Two funds managed by Energy Investors Funds (EIF), an energy and power-focused private equity firm, have indirectly acquired an additional 50 percent ownership stake in a 705-megawatt (MW) power plant, currently under construction in Newark, New Jersey from Hess Corporation, according to a statement.
Crédit Agricole, GE Energy Financial Services and Mitsubishi UFJ Financial Group provided a $590 million loan that EIF-NEC, an entity jointly owned by the two EIF-managed funds, will use to support the acquisition, construction and operation of the combined-cycle, natural gas-fired plant.
EIF did not disclose financial details of the transaction and declined to identify the two funds involved in the acquisition.
The Newark Energy Centre, which has been under construction for the past two years, is expected to begin commercial operations in May 2015. Its capacity, which will be enough to power 700,000 homes, will be sold to PJM, the regional transmission organisation that coordinates the movement of wholesale electricity in all or parts of 13 states and the District of Columbia.
According to the statement, the plant will operate as one of the cleanest gas-fired power plants in the US, with turbines that can start up quickly to produce power with reduced start-up emissions. GE, which is providing the turbines, will also service the equipment through a long-term contractual service agreement.
Power Plant Management Services is managing construction, NAES Corporation will be responsible for operations and maintenance, while Direct Energy will undertake additional energy management services.

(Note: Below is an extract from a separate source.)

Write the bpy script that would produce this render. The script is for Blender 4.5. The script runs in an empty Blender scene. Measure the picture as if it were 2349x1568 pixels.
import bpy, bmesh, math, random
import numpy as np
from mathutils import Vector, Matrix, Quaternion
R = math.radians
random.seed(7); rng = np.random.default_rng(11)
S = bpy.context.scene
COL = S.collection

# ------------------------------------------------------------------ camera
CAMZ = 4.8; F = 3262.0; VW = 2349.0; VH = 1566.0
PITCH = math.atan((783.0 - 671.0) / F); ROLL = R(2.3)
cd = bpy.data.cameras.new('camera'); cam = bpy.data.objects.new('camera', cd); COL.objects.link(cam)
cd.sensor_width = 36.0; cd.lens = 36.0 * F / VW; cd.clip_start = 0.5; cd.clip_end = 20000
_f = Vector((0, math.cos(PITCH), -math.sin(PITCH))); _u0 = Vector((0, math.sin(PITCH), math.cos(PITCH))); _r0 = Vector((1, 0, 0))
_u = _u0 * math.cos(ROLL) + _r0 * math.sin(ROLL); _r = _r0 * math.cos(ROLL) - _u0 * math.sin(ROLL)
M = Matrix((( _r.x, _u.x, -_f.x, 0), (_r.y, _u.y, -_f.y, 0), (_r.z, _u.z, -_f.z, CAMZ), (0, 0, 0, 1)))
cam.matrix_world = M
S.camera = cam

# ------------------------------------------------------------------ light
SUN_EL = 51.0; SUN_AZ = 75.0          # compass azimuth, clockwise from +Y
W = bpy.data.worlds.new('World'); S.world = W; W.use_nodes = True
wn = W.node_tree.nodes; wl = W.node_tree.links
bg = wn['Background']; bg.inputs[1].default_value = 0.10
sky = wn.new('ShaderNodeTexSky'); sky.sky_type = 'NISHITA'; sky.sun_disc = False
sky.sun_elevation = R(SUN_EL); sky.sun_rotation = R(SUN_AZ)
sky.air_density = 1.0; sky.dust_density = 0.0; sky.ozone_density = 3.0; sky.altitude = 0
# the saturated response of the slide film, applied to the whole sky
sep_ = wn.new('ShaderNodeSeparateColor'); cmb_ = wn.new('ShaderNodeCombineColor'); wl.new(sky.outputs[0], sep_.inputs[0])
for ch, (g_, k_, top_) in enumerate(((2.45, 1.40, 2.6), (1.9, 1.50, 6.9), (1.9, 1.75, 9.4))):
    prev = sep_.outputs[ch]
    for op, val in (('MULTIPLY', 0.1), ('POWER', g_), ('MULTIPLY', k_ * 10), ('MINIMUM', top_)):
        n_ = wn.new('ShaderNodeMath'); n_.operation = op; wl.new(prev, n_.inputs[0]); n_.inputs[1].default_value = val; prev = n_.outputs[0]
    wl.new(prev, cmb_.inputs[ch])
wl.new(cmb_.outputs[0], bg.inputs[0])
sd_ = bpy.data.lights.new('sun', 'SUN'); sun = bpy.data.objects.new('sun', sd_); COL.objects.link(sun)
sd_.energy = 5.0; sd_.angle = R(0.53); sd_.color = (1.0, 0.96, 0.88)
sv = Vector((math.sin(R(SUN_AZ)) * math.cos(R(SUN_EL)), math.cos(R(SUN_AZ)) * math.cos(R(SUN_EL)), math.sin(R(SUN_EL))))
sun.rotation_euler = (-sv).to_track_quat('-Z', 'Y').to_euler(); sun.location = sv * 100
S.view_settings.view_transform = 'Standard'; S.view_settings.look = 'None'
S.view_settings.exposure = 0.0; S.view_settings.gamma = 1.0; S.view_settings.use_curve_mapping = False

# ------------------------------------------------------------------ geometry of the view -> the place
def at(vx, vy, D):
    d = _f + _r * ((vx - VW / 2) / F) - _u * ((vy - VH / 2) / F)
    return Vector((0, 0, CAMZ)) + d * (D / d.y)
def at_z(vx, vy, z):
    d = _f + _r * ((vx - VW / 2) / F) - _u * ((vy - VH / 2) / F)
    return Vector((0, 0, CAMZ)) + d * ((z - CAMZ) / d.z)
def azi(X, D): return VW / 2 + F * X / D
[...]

Based in Stamford, Connecticut, GE Energy Financial Services is part of GE’s energy investing business. This transaction, according to Carl Peterson, a managing director and leader of debt origination at GE Energy Financial Services, is the sixth thermal debt investment his group has led in the last year.
Founded in 1987, EIF is one of the first private equity firms to focus on independent power and the electric utility sector. Since then it has raised more than $5 billion in capital and currently manages multiple private equity funds from its offices in Boston, New York, and San Francisco. EIF-managed funds own about 4,000MW of capacity in facilities that are currently operating or under construction and an additional 6,000MW in facilities that are in various stages of development.
The firm closed its fourth fund, EIF United States Power Fund IV, on $1.71 billion in October 2011.